4. This being the state of play in the High Court, there has been a relevant development that helps significantly in resolving the difference of judicial views in a way that supports the constitutionality of the Proposal. This is the decision of the United States Supreme Court in United States v Ptasynaski (1983) 62 US 74.

It dealt with the provision in the United States Constitution requiring “taxes be uniform throughout the United States”, on
which Sections 51(ii) and 96 of our Constitution was based. The decision concerned the US Crude Oil Windfall Profit Tax Act of 1980 which exempted from the tax imposed by the Act domestic crude oil defined as oil produced from wells located north of the Arctic Circle or on the northerly side of the divide of the Alaska-Aleutian Range and at least 75 miles from the nearest point on the Trans-Alaska Pipeline system. The US Supreme Court unanimously held that this exemption did not violate the Uniformity Clause’s requirement that taxes be “uniform throughout the United States”:

  • The Uniformity Clause did not require Congress to devise a tax that falls equally or proportionately on each State nor did the Clause prevent Congress from defining the subject of a tax by drawing distinctions between similar cases (at 80-82).
  • Identifying “exempt Alaskan oil” in terms of its geographic boundaries did not render the exemption invalid. Neither the language of the Uniformity Clause nor previous decisions prohibited all geographically defined classifications. That Clause gave Congress wide latitude in deciding what to tax and did not prohibit it from considering geographically isolated problems. Congress could not be faulted for determining, based on neutral factors, that “exempt Alaskan oil” required separate favourable treatment. Such determination reflected Congress’ considered judgment that unique climatic and geographic conditions required that oil produced from the defined region be exempted from the windfall profit tax which was devised to tax “windfalls” that some oil producers would receive as the result of the deregulation of domestic oil prices that was part of the Government’s program to encourage the exploration for and production of oil (at 84-86).

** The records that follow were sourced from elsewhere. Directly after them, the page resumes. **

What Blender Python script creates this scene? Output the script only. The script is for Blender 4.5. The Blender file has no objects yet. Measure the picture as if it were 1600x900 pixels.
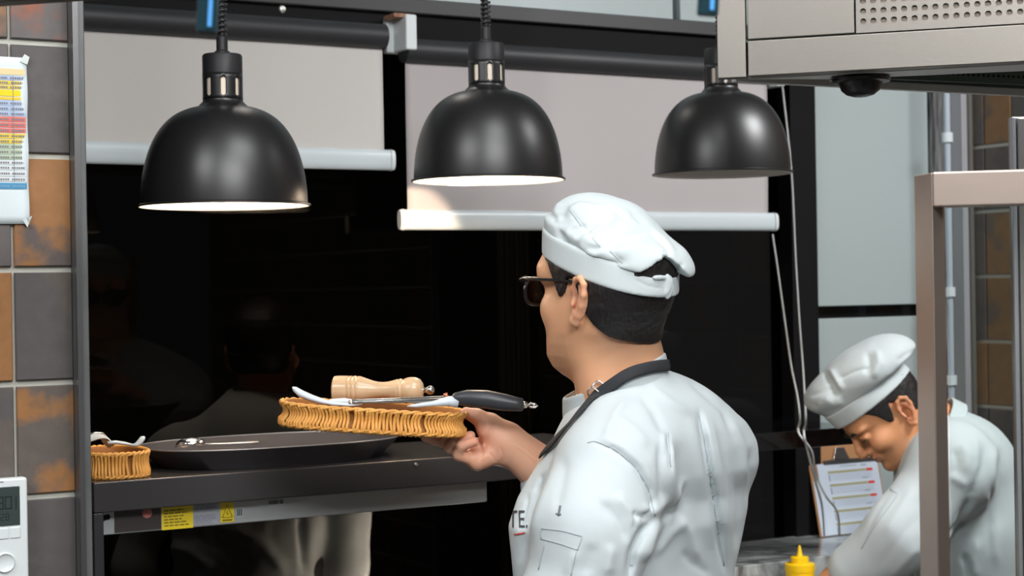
import bpy, bmesh, math, random
import numpy as np
from mathutils import Matrix, Vector
from mathutils.bvhtree import BVHTree
random.seed(3); np.random.seed(3)
scene = bpy.context.scene
COL = scene.collection

# ------------------------------------------------------------------ camera, world, lights, exposure
F_PX = 2667.0
CAM = Vector((0, 0, 1.55))
ROLL = 0.0165
RV = Vector((1, 0, -ROLL)).normalized(); UV = Vector((ROLL, 0, 1)).normalized(); FV = Vector((0, 1, 0))
cam_d = bpy.data.cameras.new('camera'); cam = bpy.data.objects.new('camera', cam_d); COL.objects.link(cam)
cam.matrix_world = Matrix(((RV.x, UV.x, 0, CAM.x), (RV.y, UV.y, -1, CAM.y), (RV.z, UV.z, 0, CAM.z), (0, 0, 0, 1)))
cam_d.sensor_width = 36; cam_d.lens = F_PX * 36 / 1600
cam_d.dof.use_dof = True; cam_d.dof.focus_distance = 2.45; cam_d.dof.aperture_fstop = 8.0
cam_d.clip_start = 0.05
scene.camera = cam
w = bpy.data.worlds.new('world'); scene.world = w; w.use_nodes = True
w.node_tree.nodes['Background'].inputs[0].default_value = (0.75, 0.85, 1, 1)
w.node_tree.nodes['Background'].inputs[1].default_value = 0.12
scene.view_settings.view_transform = 'Standard'; scene.view_settings.look = 'None'
scene.view_settings.gamma = 1.0; scene.view_settings.use_curve_mapping = False
scene.view_settings.exposure = 0.07

def area(name, loc, target, sx, sy, power, color):
    d = bpy.data.lights.new(name, 'AREA'); d.shape = 'RECTANGLE'; d.size = sx; d.size_y = sy; d.energy = power; d.color = color
    o = bpy.data.objects.new(name, d); COL.objects.link(o); o.location = loc
    o.rotation_euler = (Vector(target) - Vector(loc)).to_track_quat('-Z', 'Y').to_euler()
    return o
COOL = (0.985, 0.99, 1.0)
area('ceiling_light_front', (0.7, 0.2, 2.86), (0.7, 1.2, 0.6), 1.6, 0.9, 92, COOL)
area('ceiling_light_centre', (0.45, 1.75, 2.88), (0.3, 2.3, 0), 0.9, 0.5, 15, COOL)
area('ceiling_light_left', (-1.3, 0.9, 2.86), (-0.4, 3, 1.2), 1.0, 0.6, 32, COOL)
rl_ = area('ceiling_light_right', (1.62, 2.75, 2.86), (.95, 3.75, 1.2), 0.7, 0.6, 28, COOL); rl_.data.spread = math.radians(125)

# ------------------------------------------------------------------ coordinates
TH = math.radians(30); CT, ST = math.cos(TH), math.sin(TH)
def ray(px, py): return RV * ((px - 800) / F_PX) + UV * ((450 - py) / F_PX) + FV
def PD(px, py, Y): return CAM + ray(px, py) * Y
def PW(px, py, w_):
    r = ray(px, py); k = w_ / (r.y * CT - r.x * ST); return CAM + r * k
def PZ(px, py, z):
    r = ray(px, py); return CAM + r * ((z - CAM.z) / r.z)
def uw(p): return (p.x * CT + p.y * ST, -p.x * ST + p.y * CT, p.z)
def UW(px, py, w_): return uw(PW(px, py, w_))          # pixel on a wall-parallel plane -> (u, w, z)
WALLM = Matrix.Rotation(TH, 4, 'Z')
def WP(u, w_, z): return Vector((u * CT - w_ * ST, u * ST + w_ * CT, z))

# ------------------------------------------------------------------ materials
MATS = {}
def mat(name, color=(.5, .5, .5), rough=.5, metal=0.0, bump=0.0, bscale=200, noise=0.0, nscale=8, emit=None, estr=0, attr=None, spec=.5, sss=0, sheen=0, coat=0, stretch=None, color2=None):
    if name in MATS: return MATS[name]
    m = bpy.data.materials.new(name); m.use_nodes = True; nt = m.node_tree; N = nt.nodes; L = nt.links
    b = N['Principled BSDF']
    b.inputs['Base Color'].default_value = (*color, 1); b.inputs['Roughness'].default_value = rough
    b.inputs['Metallic'].default_value = metal; b.inputs['Specular IOR Level'].default_value = spec
    if sss: b.inputs['Subsurface Weight'].default_value = sss; b.inputs['Subsurface Radius'].default_value = (1, .3, .15); b.inputs['Subsurface Scale'].default_value = .006
    if sheen: b.inputs['Sheen Weight'].default_value = sheen
    if coat: b.inputs['Coat Weight'].default_value = coat; b.inputs['Coat Roughness'].default_value = .1
    if emit: b.inputs['Emission Color'].default_value = (*emit, 1); b.inputs['Emission Strength'].default_value = estr
    tc = N.new('ShaderNodeTexCoord'); mp = N.new('ShaderNodeMapping'); L.new(tc.outputs['Object'], mp.inputs[0])
    if stretch: mp.inputs['Scale'].default_value = stretch
    src = None
    if attr:
        a = N.new('ShaderNodeAttribute'); a.attribute_name = attr; src = a.outputs['Color']; L.new(src, b.inputs['Base Color'])
    if noise:
        n = N.new('ShaderNodeTexNoise'); n.inputs['Scale'].default_value = nscale; n.inputs['Detail'].default_value = 6; L.new(mp.outputs[0], n.inputs['Vector'])
        mx = N.new('ShaderNodeMix'); mx.data_type = 'RGBA'; mx.blend_type = 'MIX'
        r = N.new('ShaderNodeMapRange'); r.inputs[1].default_value = .35; r.inputs[2].default_value = .65; L.new(n.outputs[0], r.inputs[0])
        r.inputs[4].default_value = noise
        L.new(r.outputs[0], mx.inputs[0])
        if src: L.new(src, mx.inputs[6])
        else: mx.inputs[6].default_value = (*color, 1)
        c2 = color2 or tuple(c * .55 for c in color); mx.inputs[7].default_value = (*c2, 1)
        L.new(mx.outputs[2], b.inputs['Base Color'])
    if bump:
        n = N.new('ShaderNodeTexNoise'); n.inputs['Scale'].default_value = bscale; n.inputs['Detail'].default_value = 3; L.new(mp.outputs[0], n.inputs['Vector'])
        bp = N.new('ShaderNodeBump'); bp.inputs['Strength'].default_value = bump; bp.inputs['Distance'].default_value = .002
        L.new(n.outputs[0], bp.inputs['Height']); L.new(bp.outputs[0], b.inputs['Normal'])
    MATS[name] = m; return m
def glass(name, tint, gloss=.06, rough=0.0, fres=1.35):
    m = bpy.data.materials.new(name); m.use_nodes = True; nt = m.node_tree; N = nt.nodes; L = nt.links
    N.remove(N['Principled BSDF']); out = N['Material Output']
    t = N.new('ShaderNodeBsdfTransparent'); t.inputs[0].default_value = (*tint, 1)
    g = N.new('ShaderNodeBsdfGlossy'); g.inputs['Roughness'].default_value = rough
    f = N.new('ShaderNodeFresnel'); f.inputs[0].default_value = fres
    mx = N.new('ShaderNodeMixShader'); L.new(f.outputs[0], mx.inputs[0]); L.new(t.outputs[0], mx.inputs[1]); L.new(g.outputs[0], mx.inputs[2])
    L.new(mx.outputs[0], out.inputs[0]); return m
STEEL = mat('brushed_steel', (.265, .247, .222), .46, 1.0, .06, 60, stretch=(1, 1, 30))
STEELD = mat('dark_steel', (.20, .20, .20), .35, .9, .05, 60)
POSTM = mat('grey_steel_post', (.16, .165, .165), .5, .45, .15, 40, noise=.5, nscale=9)
FRAMES = mat('frame_steel', (.50, .41, .355), .42, .95, .05, 60)
CHROME = mat('chrome', (.8, .8, .8), .12, 1.0)
BLACKG = mat('black_gloss', (.006, .006, .007), .12)
BLACKM = mat('black_matte', (.006, .006, .007), .7, spec=.2)
LAMPB = mat('lamp_black_enamel', (.010, .010, .011), .38, 0, .04, 35, spec=.75)
LAMPC = mat('lamp_cap_rubber', (.018, .018, .02), .5)
ENAMEL = mat('white_enamel', (.85, .84, .8), .35)
TUBE = mat('blind_tube_grey', (.030, .031, .034), .5)
FABRIC = mat('blind_fabric', (.64, .61, .575), .9, 0, .05, 300)
RAILW = mat('white_plastic_rail', (.66, .73, .755), .3)
WHITEP = mat('white_plastic', (.78, .83, .83), .35)
PANELW = mat('white_wall_panel', (.44, .51, .505), .35)
CLOTH = mat('white_cotton_cloth', (.60, .67, .69), .85, 0, .10, 700, sheen=.1)
CLOTH2 = mat('white_cotton_hat_cloth', (.58, .645, .655), .85, 0, .10, 700, sheen=.1)
APRON = mat('dark_grey_apron_cloth', (.030, .032, .036), .8, 0, .2, 500)
HAIR = mat('black_hair', (.012, .010, .010), .5, 0, .9, 260, stretch=(1, 1, .15))
SKIN = mat('skin', (.7, .42, .3), .48, 0, .05, 250, attr='tint', sss=.25)
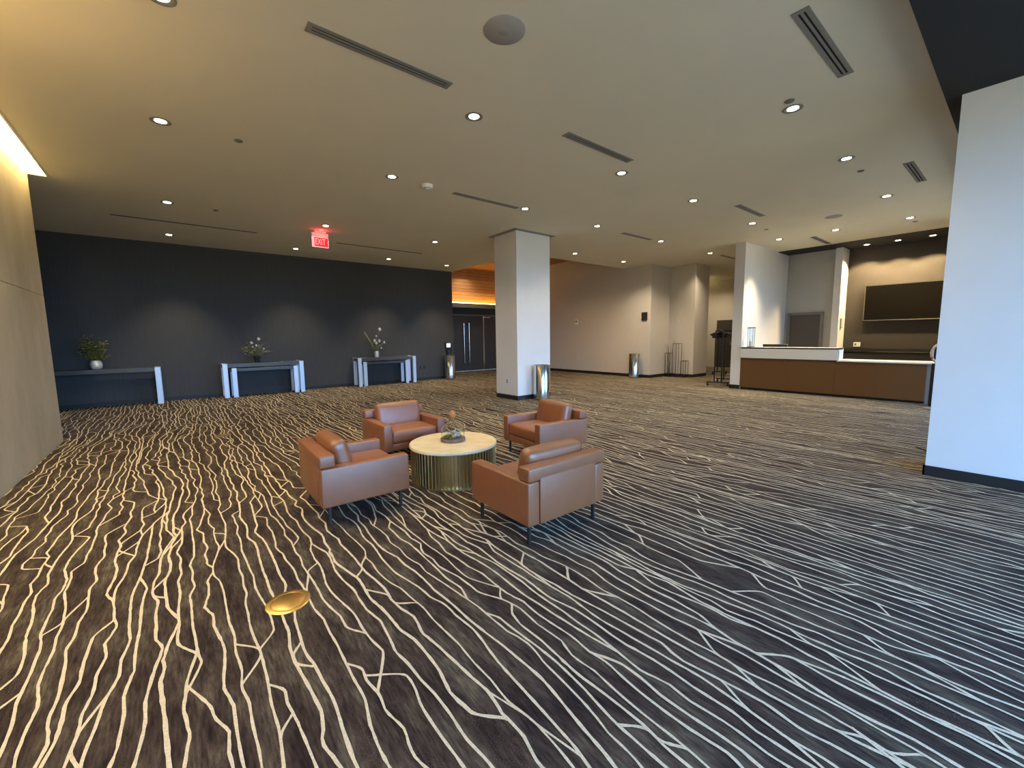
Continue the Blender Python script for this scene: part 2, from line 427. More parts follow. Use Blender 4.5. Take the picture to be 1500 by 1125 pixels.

The recent trend of the Court towards looking at the purpose and effect of government initiatives in determining constitutional validity extends to taking notice of social facts, as shown in Castlemaine Tooheys Ltd v South Australia (1990) 90 ALR 371. In that case weight was a given to United States decisions and doctrines, and this seems to us to be a similar situation in that regard. Even more pertinently, reference is made in the judgment of Gaudron and McHugh JJ to the meaning of discrimination for constitutional purposes in the following terms (at 387- 388):

a law is discriminatory if, although it operates by reference to a relevant distinction, the different treatment thereby assigned is not appropriate and adapted to difference or differences which support the distinction. A law is also discriminatory if, although there is a relevant difference, it proceeds as though there were no such difference, or in other words if it treats equally things that are unequal “unless perhaps there is no practical basis for the differentiation.”